La large couverture médiatique de l’arrestation de Salah Abdeslam suivi de l'émotion provoquée par les attentats de Belgique pourraient faire passer au second plan la poursuite de la mobilisation contre le projet de loi travail.
Pourtant, la forte mobilisation du 9 mars, avec ses centaines de milliers de manifestantEs, a marqué le début d’une bataille décisive contre une loi qui marquerait un terrible retour en arrière pour les droits des travailleurEs.
Un bon départ
Le mercredi 9 mars, bousculées par les centaines de milliers de signataires de la pétition contre la loi El Khomri, la mobilisation des organisations de jeunesse et les appels à la lutte de nombreuses structures syndicales de salariéEs, la CGT, Solidaires, FO, la FSU et même certaines structures CFDT, avaient rejoint les appels des organisation de jeunes. Avec un résultat dépassant les espoirs des militantEs, tant en nombre de manifestantEs que de combativité, de radicalité et de disponibilité pour poursuivre et amplifier la mobilisation.
L’ampleur de la contestation, a imposé au gouvernement sa tentative de déminage. Il a dû ainsi modifier certaines propositions comme le plafonnement des indemnités de licenciement (pourtant qualifié de mesure non négociable par Valls), le travail des apprentis mineurs porté à plus de 10 heures par jour, la possibilité pour les entreprises d’augmenter n’importe comment le temps de travail hebdomadaire. Des mesures qui étaient parmi les plus impopulaires et des modifications qui ont immédiatement permis à la direction de la CFDT d’apporter un soutien sans réserve au projet de loi.
Maintenir la pression
Après cette opération de déminage, la journée du 17 mars, si elle fut moins massive parmi les salariéEs, a été marquée par un début d’ancrage dans la jeunesse, notamment dans les lycées, ainsi que par des tentatives d’intimidation : fermetures de facultés, gazages et arrestations de manifestantEs.
Les objectifs fondamentaux du gouvernement restent inchangés : bousculer la hiérarchie des normes en donnant toute possibilité aux accords d’entreprise de prendre le pas sur les accords de branche et le code du travail, avec la seule préoccupation de satisfaire les intérêts du patronat qui exige toujours plus de flexibilité, de précarité, de possibilité de licencier, d’aggraver les conditions de travail.Comptant sur un climat social et politique marqué par les doutes sur fond d’inquiétudes en relation avec les attentats, le gouvernement, appuyé par des organisations syndicales abusivement qualifiées de « réformistes », espère gagner la bataille de l’opinion ou, en tout cas, désarmer la mobilisation, démotiver les équipes militantes. Les déclarations d’un Gattaz, d’un Macron, sont utilisées pour convaincre que le projet de loi est imposé par la situation économique, et indispensable pour faire reculer le chômage est équilibré.
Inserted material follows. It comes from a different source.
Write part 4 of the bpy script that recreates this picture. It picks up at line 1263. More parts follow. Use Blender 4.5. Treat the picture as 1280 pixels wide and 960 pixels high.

Plus forte, plus haute, la mobilisation !
Dans cette situation, les organisations, notamment syndicales, qui revendiquent le retrait du projet de loi doivent se montrer plus déterminées, plus offensives. Il n’est pas acceptable qu’à La poste, à la SNCF, dans l’Éducation, des responsables syndicaux refusent d’engager la construction de la mobilisation. Plus globalement, il ne s’agit pas seulement de se déclarer disponible, d’enregistrer les appels de syndicats, d’unions départementales, de fédérations à reconduire la grève au lendemain du 31 mars, il faut en affirmer la nécessité, en avancer la perspective.
La feuille de route est certes plus facile à rédiger qu’à mettre en œuvre. La journée du 24 mars, jour de présentation du projet de loi devant le gouvernement, sera l’occasion de gagner l’élargissement dans la jeunesse, chez les salariéEs, les privéEs d’emploi. Les assemblées dans les facs, les lycées, dans les entreprises, doivent être l’occasion de continuer à démonter la logique infernale du projet de loi, et à débattre des moyens d’en obtenir le retrait, de se rassembler et de manifester partout en France.Le bilan de la mobilisation de 2010 contre la loi sur les retraites, avec des journées de manifestations massives, de grève, « saute-mouton », indique clairement la nécessité impérieuse de hausser le rapport de forces à un tout autre niveau. La grève dans les raffineries menaçant de bloquer l’activité économique du pays avait suscité une riposte répressive à la hauteur de la trouille ainsi provoquée. Ceci nous montre l’objectif à viser, pour le 31 mars... et après.